Che cos’è il talento?

È una cosa innata. Ci sono artisti che entrando in scena, senza fare niente già attirano il tuo sguardo altri che devono prima ballare per far capire chi sono. È un’alchimia, certo il lavoro quotidiano è fondamentale.

Qual è stato il momento più bello ed emozionante della sua carriera?

Ce ne sono tanti…quello che ricordo di più è un episodio divertente successo a Taormina. Il Bolero l’ho ballato dappertutto e tutti i grandi ballerini hanno sognato di interpretarlo, quando poi l’ho hanno fatto hanno sempre detto “meglio sognarlo che ballarlo” perché è pesantissimo, difficilissimo, sia tecnicamente che emotivamente. Il Bolero chiudeva sempre gli spettacoli e io arrivavo sempre tardi per non aspettare dietro le quinte con l’ansia che ti divora. Anche a Taormina arrivai tardi e invece di fare la sbarra iniziai a correre intorno al teatro, ad un certo punto dovevo prepararmi per ballare…c’era una barriera di poliziotti a cui chiesi di entrare dicendo che dovevo interpretare il Bolero “Ma lei dove va??? – mi risposero- qui sono tutti francesi…lasci perdere…” Cercai disperatamente il maître de ballet, ma niente da fare non mi lasciavano passare, fin quando un poliziotto decise di accompagnarmi in camerino, incredulo. Dopo la mia esibizione  non sapeva come scusarsi, si mise in ginocchio per farsi perdonare, “la verrò a vedere sempre, ogni volta che balla!” Un momento emozionante è stato appena sono entrata in compagnia giovanissima, la prima creazione che Béjart ha fatto per me alla Scala era il personaggio di Maria Callas in Casta Diva, avevo diciotto anni e me ne rendo conto solo ora di che responsabilità avessi perché all’epoca ero incosciente.

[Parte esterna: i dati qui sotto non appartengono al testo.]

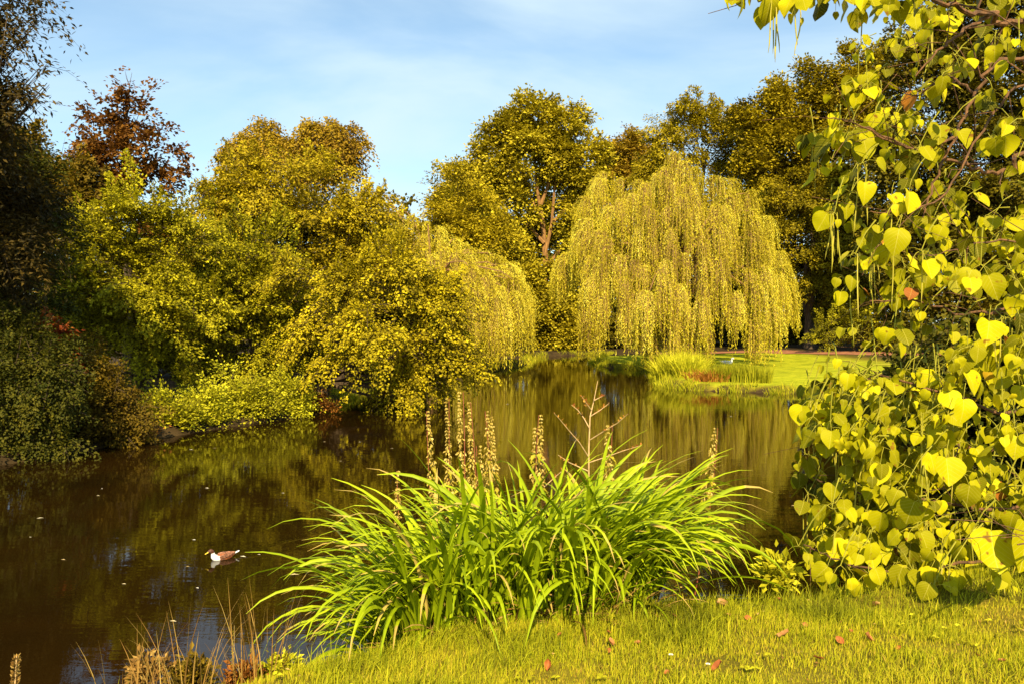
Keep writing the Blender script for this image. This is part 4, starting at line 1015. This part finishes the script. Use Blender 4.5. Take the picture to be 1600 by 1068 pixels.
# ------------------------------------------------------------------ lawn grass on the near bank
rng = np.random.default_rng(100)
def lawn(n, ylo, yhi, hmin, hmax, width, sdmin, sdmax, tb, lean=.6, xlo=-3.2, xhi=4.6):
    x = rng.uniform(xlo, xhi, n * 2); y = rng.uniform(ylo, yhi, n * 2)
    k = (np.abs(x) < y * .72 + .3)
    x, y = x[k][:n], y[k][:n]; d = pond_sd(x, y)
    k = (d > sdmin) & (d < sdmax); x, y = x[k], y[k]; n = len(x)
    P2 = np.column_stack([x, y, 0 * x])
    patch = wave_noise(P2, .8, np.random.default_rng(5)) * .75 + wave_noise(P2, .25, np.random.default_rng(6)) * .3
    bare = np.exp(-(((x - 2.1) / 1.3) ** 2 + ((y - 3.35) / .50) ** 2)) + .6 * np.exp(-(((x - .95) / .3) ** 2 + ((y - 3.9) / .12) ** 2))
    keep = rng.random(n) > bare * .45
    x, y, patch, bare = x[keep], y[keep], patch[keep], bare[keep]; n = len(x)
    z = ground_z(x, y) - .005
    az = rng.normal(size=n) * 1.6 + .4; ln = np.abs(rng.normal(size=n)) * lean * (1 + .5 * patch)
    L = rng.uniform(hmin, hmax, n) * np.clip(1 + .45 * patch, .35, 2) * (1 - .4 * np.clip(bare, 0, 1))
    h = np.stack([np.cos(az), np.sin(az), 0 * az], -1); b = np.column_stack([x, y, z])
    m = b + h * (L * .5 * np.sin(ln * .6))[:, None] + np.array([0, 0, 1.0]) * (L * .5 * np.cos(ln * .6))[:, None]
    t = m + h * (L * .5 * np.sin(ln * 1.5))[:, None] + np.array([0, 0, 1.0]) * (L * .5 * np.cos(ln * 1.5))[:, None]
    a2 = rng.uniform(0, 6.28, n); s = np.stack([np.cos(a2), np.sin(a2), 0 * a2], -1) * (width * rng.uniform(.6, 1.3, n))[:, None] * .5
    V = np.stack([b - s, b + s, m + s * .85, m - s * .85, t], 1).reshape(-1, 3)
    tint = np.clip(tb - .16 * patch + .17 * rng.normal(size=n) + .50 * np.clip(bare, 0, 1) * (.6 + .6 * patch), .02, .99)
    i = np.arange(n)[:, None] * 5
    LA.add(V, quads=i + np.array([[0, 1, 2, 3]]), tris=i + np.array([[3, 2, 4]]), tint=np.repeat(tint, 5))
LA = Acc()
lawn(95000, 2.4, 4.8, .03, .075, .0035, .8, 9, .42)
lawn(60000, 3.6, 7.0, .04, .11, .0042, .5, 9, .36, .75)
lawn(9000, 3.0, 7.0, .08, .20, .0055, .45, 1.35, .36, .8)
lawn(900, 2.6, 6, .07, .14, .007, .9, 6, .34, .8)
tag(LA.build('lawn_grass', L_GRASS), 'mown grass of the near bank', 'grass', kind='stuff')

LB = Acc(); m = 700
lx = rng.uniform(-2.4, 4.2, m); ly = rng.uniform(2.4, 5.4, m); kk = (pond_sd(lx, ly) > .9); lx, ly = lx[kk], ly[kk]; m = len(lx)
P = np.column_stack([lx, ly, ground_z(lx, ly) + rng.uniform(.005, .035, m)])
leaf_quads(LB, P, nrm(rng.normal(size=(m, 3)) * np.array([1, 1, .3])), nrm(rng.normal(size=(m, 3)) * .5 + np.array([0, 0, 1.0])), rng.uniform(.008, .035, m), .4, rng.random(m))
tag(LB.build('leaf_litter', L_THATCH), 'crumbs of dry leaf and straw in the near grass', 'leaf litter', kind='stuff')
CL = Acc(); m = 260
for _ in range(m):
    x = rng.uniform(-1.8, 3.8); y = rng.uniform(2.8, 5.3)
    if pond_sd(np.array([x]), np.array([y]))[0] < .8: continue
    if wave_noise(np.array([[x, y, 0]]), .8, np.random.default_rng(7))[0] < .5: continue
    c = np.array([x, y, gz(x, y) + rng.uniform(.02, .05)]); a_ = rng.uniform(0, 6.28) + np.arange(3) * 2.09
    leaf_quads(CL, np.repeat(c[None], 3, 0), nrm(np.stack([np.cos(a_), np.sin(a_), rng.uniform(-.1, .3, 3)], -1)), nrm(rng.normal(size=(3, 3)) * .3 + np.array([0, 0, 1.0])), rng.uniform(.018, .035), .85, np.full(3, rng.uniform(.2, .7)))
tag(CL.build('clover', L_WEED), 'patches of clover in the near grass', 'clover', kind='stuff')

# fallen leaves
def fallen(px, py, size, tint, rng, label, k):
    p = on_ground(px, py, 1.5, 9)
    acc = Acc()
    nu, nv = 7, 5
    u = np.linspace(0, 1, nu)[:, None]; v = np.linspace(-1, 1, nv)[None]
    w = np.sin(np.clip(u * .94 + .04, 0, 1) * math.pi) ** .7 * .36
    X = (u - .5) + 0 * v; Y = v * w
    Z = .10 * np.abs(v) ** 1.5 * rng.uniform(.8, 3.4) + .16 * (u - .5) ** 2 * rng.uniform(-1, 2) + rng.normal(size=X.shape) * .02 + .07
    V = np.stack([X, Y, Z], -1).reshape(-1, 3) * size * .62
    i = (np.arange(nu - 1)[:, None] * nv + np.arange(nv - 1)[None]).ravel()
    acc.add(V, quads=np.stack([i, i + nv, i + nv + 1, i + 1], -1), tint=np.clip(tint + rng.normal(size=len(V)) * .08, 0, 1))
    o = acc.build('fallen_leaf', L_FALLEN, smooth=True)
    o.location = p + np.array([0, 0, .022]); o.rotation_euler = (rng.normal() * .4, rng.normal() * .4, rng.uniform(0, 6.28))
    tag(o, label, 'leaf', 'fallen leaves on the near grass')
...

Che cosa ama del mondo della danza e che cosa non ha mai sopportato?

Amo il privilegio di vivere in palcoscenico un tempo solo nostro, per vivere senza problemi il momento della rappresentazione bisogna lavorare duramente, amo trasmettere un’emozione, Béjart ci ha sempre insegnato che in scena non devi fare un personaggio, lo devi essere. Solo così arrivi al cuore del pubblico che ti appare come una massa anonima ma con una sola anima. Non c’è niente che non mi piaccia…

Che cosa le ha lasciato Béjart?

Per me, nella mia vita, lui c’è sempre. È un gioco di specchi permanente.

Che cosa è cambiato nel mondo della danza secondo lei?

È una domanda difficile, tanto per non fare retorica…ai miei tempi c’erano maestri bravissimi, ho vissuto la danza in un’epoca d’oro, sono stata certamente più fortunata dei giovani di oggi, c’erano tanti spettacoli, entusiasmo, rispetto. Ora vedo cose strane durante le lezioni, è il mondo intero che è diverso, la cultura, la danza sono fatte di rigore. Chi si avvicina alla danza prima o poi si avvicina anche alle atre arti. Ammiro molto i giovani che studiano con passione, al di là della bravura.

Che cos’è l’umiltà?

Considerare il lavoro che si è fatto, se poi viene eseguito bene, meglio ancora. Non sono una grande star, quello che ho costruito è stato anche merito del mio talento, innato, e poi certo, ho vissuto il privilegio di avere incontrato un maestro come Béjart.

Che cos’è la danza per lei?

Un lavoro che mi ha permesso di essere indipendente, di non chiedere più soldi alla mia famiglia per mantenermi all’estero. Ho avuto la fortuna di poter fare della mia passione il mio mestiere, che mi fa vivere. Non so fare altro.